───── Provided data ─────

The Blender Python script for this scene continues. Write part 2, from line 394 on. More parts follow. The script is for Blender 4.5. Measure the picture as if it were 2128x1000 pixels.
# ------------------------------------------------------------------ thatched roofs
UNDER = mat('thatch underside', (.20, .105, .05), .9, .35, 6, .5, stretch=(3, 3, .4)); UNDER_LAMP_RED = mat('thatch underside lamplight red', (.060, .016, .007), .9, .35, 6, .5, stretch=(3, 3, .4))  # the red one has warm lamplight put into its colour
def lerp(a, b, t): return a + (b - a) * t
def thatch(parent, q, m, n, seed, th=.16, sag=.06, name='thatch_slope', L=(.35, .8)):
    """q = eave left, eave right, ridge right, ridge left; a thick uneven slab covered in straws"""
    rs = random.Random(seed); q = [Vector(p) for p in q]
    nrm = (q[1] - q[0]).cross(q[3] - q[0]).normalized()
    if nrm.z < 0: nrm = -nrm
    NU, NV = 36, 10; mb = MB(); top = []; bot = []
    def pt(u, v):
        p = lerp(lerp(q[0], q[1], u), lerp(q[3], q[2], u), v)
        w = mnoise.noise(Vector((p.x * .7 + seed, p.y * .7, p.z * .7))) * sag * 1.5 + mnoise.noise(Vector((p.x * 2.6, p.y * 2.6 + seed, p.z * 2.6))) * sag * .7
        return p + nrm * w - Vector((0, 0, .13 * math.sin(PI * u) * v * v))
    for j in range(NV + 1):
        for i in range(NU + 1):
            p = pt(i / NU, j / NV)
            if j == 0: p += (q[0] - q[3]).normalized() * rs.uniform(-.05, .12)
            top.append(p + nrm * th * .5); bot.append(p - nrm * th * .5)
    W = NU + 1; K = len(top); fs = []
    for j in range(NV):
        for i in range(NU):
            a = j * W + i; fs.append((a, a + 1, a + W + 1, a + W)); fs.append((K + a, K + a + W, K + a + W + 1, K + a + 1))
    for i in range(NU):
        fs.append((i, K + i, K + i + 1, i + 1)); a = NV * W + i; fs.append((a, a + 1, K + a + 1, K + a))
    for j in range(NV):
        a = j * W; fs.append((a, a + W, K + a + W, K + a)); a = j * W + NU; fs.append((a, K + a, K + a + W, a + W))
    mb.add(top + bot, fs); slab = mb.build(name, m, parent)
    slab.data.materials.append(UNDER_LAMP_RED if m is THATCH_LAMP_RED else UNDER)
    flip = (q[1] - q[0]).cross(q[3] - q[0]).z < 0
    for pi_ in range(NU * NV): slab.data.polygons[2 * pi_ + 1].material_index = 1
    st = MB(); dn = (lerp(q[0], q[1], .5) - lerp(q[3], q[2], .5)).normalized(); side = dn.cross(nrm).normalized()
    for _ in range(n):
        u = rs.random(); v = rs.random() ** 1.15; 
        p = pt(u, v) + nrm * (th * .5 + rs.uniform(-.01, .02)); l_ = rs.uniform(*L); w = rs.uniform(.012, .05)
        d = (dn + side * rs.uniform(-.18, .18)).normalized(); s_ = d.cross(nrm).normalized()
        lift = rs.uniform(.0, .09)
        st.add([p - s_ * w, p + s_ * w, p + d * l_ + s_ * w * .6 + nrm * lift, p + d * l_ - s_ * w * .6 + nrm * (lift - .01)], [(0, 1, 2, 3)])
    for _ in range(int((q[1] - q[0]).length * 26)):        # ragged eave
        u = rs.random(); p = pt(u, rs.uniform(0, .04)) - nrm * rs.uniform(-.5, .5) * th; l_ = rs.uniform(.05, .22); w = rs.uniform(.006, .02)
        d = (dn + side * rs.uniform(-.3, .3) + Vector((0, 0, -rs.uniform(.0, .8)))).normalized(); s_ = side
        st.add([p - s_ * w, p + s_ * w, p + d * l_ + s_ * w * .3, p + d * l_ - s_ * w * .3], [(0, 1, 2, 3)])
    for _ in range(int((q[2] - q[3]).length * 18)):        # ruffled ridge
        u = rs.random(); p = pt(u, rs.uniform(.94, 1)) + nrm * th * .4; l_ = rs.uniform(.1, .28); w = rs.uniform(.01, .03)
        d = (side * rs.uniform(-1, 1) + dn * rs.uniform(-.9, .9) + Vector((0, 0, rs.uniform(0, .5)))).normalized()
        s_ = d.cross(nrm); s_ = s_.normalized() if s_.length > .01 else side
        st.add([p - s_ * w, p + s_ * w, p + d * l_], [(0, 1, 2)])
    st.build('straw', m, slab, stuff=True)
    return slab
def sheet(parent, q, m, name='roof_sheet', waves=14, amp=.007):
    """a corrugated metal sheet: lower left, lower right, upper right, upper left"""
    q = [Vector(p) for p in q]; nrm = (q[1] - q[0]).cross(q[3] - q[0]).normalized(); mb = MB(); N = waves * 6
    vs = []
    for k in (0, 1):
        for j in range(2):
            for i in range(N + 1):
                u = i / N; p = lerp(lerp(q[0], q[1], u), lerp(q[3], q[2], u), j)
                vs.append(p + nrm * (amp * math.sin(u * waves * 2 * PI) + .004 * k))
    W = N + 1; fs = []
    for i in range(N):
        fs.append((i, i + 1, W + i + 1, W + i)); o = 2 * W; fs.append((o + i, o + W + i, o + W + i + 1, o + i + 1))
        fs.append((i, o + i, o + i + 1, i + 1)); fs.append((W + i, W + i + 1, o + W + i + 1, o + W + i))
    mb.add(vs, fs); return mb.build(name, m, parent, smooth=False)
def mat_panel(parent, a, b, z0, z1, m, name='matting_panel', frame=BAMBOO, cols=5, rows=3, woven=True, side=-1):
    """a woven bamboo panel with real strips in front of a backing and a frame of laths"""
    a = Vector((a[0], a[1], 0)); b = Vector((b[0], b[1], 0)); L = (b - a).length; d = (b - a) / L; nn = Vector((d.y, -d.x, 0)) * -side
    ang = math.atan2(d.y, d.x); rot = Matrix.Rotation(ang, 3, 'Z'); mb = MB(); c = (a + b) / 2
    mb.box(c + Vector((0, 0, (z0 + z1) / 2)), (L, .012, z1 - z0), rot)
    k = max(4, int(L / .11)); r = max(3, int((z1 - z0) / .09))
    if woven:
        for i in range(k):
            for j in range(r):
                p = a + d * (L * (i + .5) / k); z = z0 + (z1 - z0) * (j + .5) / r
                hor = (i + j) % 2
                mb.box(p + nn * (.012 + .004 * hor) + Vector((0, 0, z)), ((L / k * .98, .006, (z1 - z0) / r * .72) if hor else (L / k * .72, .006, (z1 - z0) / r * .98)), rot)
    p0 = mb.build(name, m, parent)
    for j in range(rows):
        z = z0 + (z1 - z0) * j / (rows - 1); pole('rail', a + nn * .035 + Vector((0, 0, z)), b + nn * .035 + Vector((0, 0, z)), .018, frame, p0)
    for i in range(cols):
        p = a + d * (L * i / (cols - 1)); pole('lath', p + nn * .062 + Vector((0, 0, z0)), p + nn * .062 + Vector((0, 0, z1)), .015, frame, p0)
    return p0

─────

● **Your instructions**
Return all the data exactly as given.

● **Final answer**
The Blender Python script for this scene continues. Write part 2, from line 394 on. More parts follow. The script is for Blender 4.5. Measure the picture as if it were 2128x1000 pixels.
# ------------------------------------------------------------------ thatched roofs
UNDER = mat('thatch underside', (.20, .105, .05), .9, .35, 6, .5, stretch=(3, 3, .4)); UNDER_LAMP_RED = mat('thatch underside lamplight red', (.060, .016, .007), .9, .35, 6, .5, stretch=(3, 3, .4))  # the red one has warm lamplight put into its colour
def lerp(a, b, t): return a + (b - a) * t
def thatch(parent, q, m, n, seed, th=.16, sag=.06, name='thatch_slope', L=(.35, .8)):
    """q = eave left, eave right, ridge right, ridge left; a thick uneven slab covered in straws"""
    rs = random.Random(seed); q = [Vector(p) for p in q]
    nrm = (q[1] - q[0]).cross(q[3] - q[0]).normalized()
    if nrm.z < 0: nrm = -nrm
    NU, NV = 36, 10; mb = MB(); top = []; bot = []
    def pt(u, v):
        p = lerp(lerp(q[0], q[1], u), lerp(q[3], q[2], u), v)
        w = mnoise.noise(Vector((p.x * .7 + seed, p.y * .7, p.z * .7))) * sag * 1.5 + mnoise.noise(Vector((p.x * 2.6, p.y * 2.6 + seed, p.z * 2.6))) * sag * .7
        return p + nrm * w - Vector((0, 0, .13 * math.sin(PI * u) * v * v))
    for j in range(NV + 1):
        for i in range(NU + 1):
            p = pt(i / NU, j / NV)
            if j == 0: p += (q[0] - q[3]).normalized() * rs.uniform(-.05, .12)
            top.append(p + nrm * th * .5); bot.append(p - nrm * th * .5)
    W = NU + 1; K = len(top); fs = []
    for j in range(NV):
        for i in range(NU):
            a = j * W + i; fs.append((a, a + 1, a + W + 1, a + W)); fs.append((K + a, K + a + W, K + a + W + 1, K + a + 1))
    for i in range(NU):
        fs.append((i, K + i, K + i + 1, i + 1)); a = NV * W + i; fs.append((a, a + 1, K + a + 1, K + a))
    for j in range(NV):
        a = j * W; fs.append((a, a + W, K + a + W, K + a)); a = j * W + NU; fs.append((a, K + a, K + a + W, a + W))
    mb.add(top + bot, fs); slab = mb.build(name, m, parent)
    slab.data.materials.append(UNDER_LAMP_RED if m is THATCH_LAMP_RED else UNDER)
    flip = (q[1] - q[0]).cross(q[3] - q[0]).z < 0
    for pi_ in range(NU * NV): slab.data.polygons[2 * pi_ + 1].material_index = 1
    st = MB(); dn = (lerp(q[0], q[1], .5) - lerp(q[3], q[2], .5)).normalized(); side = dn.cross(nrm).normalized()
    for _ in range(n):
        u = rs.random(); v = rs.random() ** 1.15; 
        p = pt(u, v) + nrm * (th * .5 + rs.uniform(-.01, .02)); l_ = rs.uniform(*L); w = rs.uniform(.012, .05)
        d = (dn + side * rs.uniform(-.18, .18)).normalized(); s_ = d.cross(nrm).normalized()
        lift = rs.uniform(.0, .09)
        st.add([p - s_ * w, p + s_ * w, p + d * l_ + s_ * w * .6 + nrm * lift, p + d * l_ - s_ * w * .6 + nrm * (lift - .01)], [(0, 1, 2, 3)])
    for _ in range(int((q[1] - q[0]).length * 26)):        # ragged eave
        u = rs.random(); p = pt(u, rs.uniform(0, .04)) - nrm * rs.uniform(-.5, .5) * th; l_ = rs.uniform(.05, .22); w = rs.uniform(.006, .02)
        d = (dn + side * rs.uniform(-.3, .3) + Vector((0, 0, -rs.uniform(.0, .8)))).normalized(); s_ = side
        st.add([p - s_ * w, p + s_ * w, p + d * l_ + s_ * w * .3, p + d * l_ - s_ * w * .3], [(0, 1, 2, 3)])
    for _ in range(int((q[2] - q[3]).length * 18)):        # ruffled ridge
        u = rs.random(); p = pt(u, rs.uniform(.94, 1)) + nrm * th * .4; l_ = rs.uniform(.1, .28); w = rs.uniform(.01, .03)
        d = (side * rs.uniform(-1, 1) + dn * rs.uniform(-.9, .9) + Vector((0, 0, rs.uniform(0, .5)))).normalized()
        s_ = d.cross(nrm); s_ = s_.normalized() if s_.length > .01 else side
        st.add([p - s_ * w, p + s_ * w, p + d * l_], [(0, 1, 2)])
    st.build('straw', m, slab, stuff=True)
    return slab
def sheet(parent, q, m, name='roof_sheet', waves=14, amp=.007):
    """a corrugated metal sheet: lower left, lower right, upper right, upper left"""
    q = [Vector(p) for p in q]; nrm = (q[1] - q[0]).cross(q[3] - q[0]).normalized(); mb = MB(); N = waves * 6
    vs = []
    for k in (0, 1):
        for j in range(2):
            for i in range(N + 1):
                u = i / N; p = lerp(lerp(q[0], q[1], u), lerp(q[3], q[2], u), j)
                vs.append(p + nrm * (amp * math.sin(u * waves * 2 * PI) + .004 * k))
    W = N + 1; fs = []
    for i in range(N):
        fs.append((i, i + 1, W + i + 1, W + i)); o = 2 * W; fs.append((o + i, o + W + i, o + W + i + 1, o + i + 1))
        fs.append((i, o + i, o + i + 1, i + 1)); fs.append((W + i, W + i + 1, o + W + i + 1, o + W + i))
    mb.add(vs, fs); return mb.build(name, m, parent, smooth=False)
def mat_panel(parent, a, b, z0, z1, m, name='matting_panel', frame=BAMBOO, cols=5, rows=3, woven=True, side=-1):
    """a woven bamboo panel with real strips in front of a backing and a frame of laths"""
    a = Vector((a[0], a[1], 0)); b = Vector((b[0], b[1], 0)); L = (b - a).length; d = (b - a) / L; nn = Vector((d.y, -d.x, 0)) * -side
    ang = math.atan2(d.y, d.x); rot = Matrix.Rotation(ang, 3, 'Z'); mb = MB(); c = (a + b) / 2
    mb.box(c + Vector((0, 0, (z0 + z1) / 2)), (L, .012, z1 - z0), rot)
    k = max(4, int(L / .11)); r = max(3, int((z1 - z0) / .09))
    if woven:
        for i in range(k):
            for j in range(r):
                p = a + d * (L * (i + .5) / k); z = z0 + (z1 - z0) * (j + .5) / r
                hor = (i + j) % 2
                mb.box(p + nn * (.012 + .004 * hor) + Vector((0, 0, z)), ((L / k * .98, .006, (z1 - z0) / r * .72) if hor else (L / k * .72, .006, (z1 - z0) / r * .98)), rot)
    p0 = mb.build(name, m, parent)
    for j in range(rows):
        z = z0 + (z1 - z0) * j / (rows - 1); pole('rail', a + nn * .035 + Vector((0, 0, z)), b + nn * .035 + Vector((0, 0, z)), .018, frame, p0)
    for i in range(cols):
        p = a + d * (L * i / (cols - 1)); pole('lath', p + nn * .062 + Vector((0, 0, z0)), p + nn * .062 + Vector((0, 0, z1)), .015, frame, p0)
    return p0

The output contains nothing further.